You shouldnt' be throwing out long term security and growth for a flash in the pan season. Leeds did it, Leicester did it, Newcastle in the 90s did it, and villa are in the middle of doing it.

Come on mate, it's virtually impossible. Like you say, it's actually pretty hard even for us. For a Villa or Everton it's almost impossible.
 
Come on mate, it's virtually impossible. Like you say, it's actually pretty hard even for us. For a Villa or Everton it's almost impossible.

I agree it's highly improbable, but not impossible. The key is consistent CL qualification, win a few trophies. Cunts are hoping to go from 6th to title in as few a steps as possible.

Newcastle could have been primed this summer. Sell Isak early, reinvest in Sesko (or Ekitike), wissa and elanga. Maybe another CB. Try and go far in the CL, win a domestic, finish top 4. Next season, sell someone else, buy replacements on the cusp, repeat.

The more they earn, the more they could spend. They've got the infrastructure, they've got a big fan base, iconic players. But they don't want to. They fucked it at the admin level and now they're unravelling.
 
They signed Morgan Rogers for £8m 18 months ago. How many signings that good have we made recently?

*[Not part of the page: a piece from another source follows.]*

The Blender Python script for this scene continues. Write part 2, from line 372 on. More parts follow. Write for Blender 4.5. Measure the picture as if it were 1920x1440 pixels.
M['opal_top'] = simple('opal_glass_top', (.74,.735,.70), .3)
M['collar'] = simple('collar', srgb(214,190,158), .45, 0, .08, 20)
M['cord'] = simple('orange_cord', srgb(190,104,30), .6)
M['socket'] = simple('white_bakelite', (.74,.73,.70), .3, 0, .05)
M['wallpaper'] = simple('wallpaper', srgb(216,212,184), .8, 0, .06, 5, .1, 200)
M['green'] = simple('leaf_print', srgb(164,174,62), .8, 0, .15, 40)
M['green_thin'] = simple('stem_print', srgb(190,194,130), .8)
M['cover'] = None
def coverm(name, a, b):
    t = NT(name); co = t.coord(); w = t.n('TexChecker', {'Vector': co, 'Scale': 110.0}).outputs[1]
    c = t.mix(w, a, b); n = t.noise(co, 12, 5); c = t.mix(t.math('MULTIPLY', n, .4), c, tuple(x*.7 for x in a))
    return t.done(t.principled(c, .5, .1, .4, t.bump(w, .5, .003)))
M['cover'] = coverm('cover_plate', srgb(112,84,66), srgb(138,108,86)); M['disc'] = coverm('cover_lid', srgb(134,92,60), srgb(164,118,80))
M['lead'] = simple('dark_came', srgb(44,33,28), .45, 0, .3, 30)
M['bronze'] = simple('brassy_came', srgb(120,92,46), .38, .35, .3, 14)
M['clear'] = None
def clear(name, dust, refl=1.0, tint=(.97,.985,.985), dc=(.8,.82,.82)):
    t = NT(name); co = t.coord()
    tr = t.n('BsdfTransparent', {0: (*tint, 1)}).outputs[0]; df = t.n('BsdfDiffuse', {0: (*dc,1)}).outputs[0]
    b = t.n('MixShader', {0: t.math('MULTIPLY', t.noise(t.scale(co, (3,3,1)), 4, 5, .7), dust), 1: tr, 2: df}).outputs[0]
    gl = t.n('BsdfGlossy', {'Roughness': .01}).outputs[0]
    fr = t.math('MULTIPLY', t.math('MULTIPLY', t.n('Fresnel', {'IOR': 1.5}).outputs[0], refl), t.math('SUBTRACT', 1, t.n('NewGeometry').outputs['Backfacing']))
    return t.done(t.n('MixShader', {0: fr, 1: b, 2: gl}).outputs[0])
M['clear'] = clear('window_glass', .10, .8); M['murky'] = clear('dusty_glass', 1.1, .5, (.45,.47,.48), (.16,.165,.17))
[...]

But we both know these are just outliers. Both clubs' spending has seemed to be pretty good as far as I remember. Certainly not wasteful like Utd or Chelsea, at the absolute minimum.
I agree. Most of the signings have performed reasonably well. They may have not optimized finding value in the market and have paid what they thought necessary to get the players they wanted, but they have not made failed signings that cost £70M or more.
 
PSR was brought in to close shop on the cartel AND prevent clubs from doing a Leeds or Portsmouth.

It has essentially been successful in both regards. The latter aim is an obvious good; the first much less so.

Clubs do need to be protected from themselves. But at the same time, the inherent and entrenched inequality in revenue generation power shouldn't enforce a historical hierarchy in perpetuity.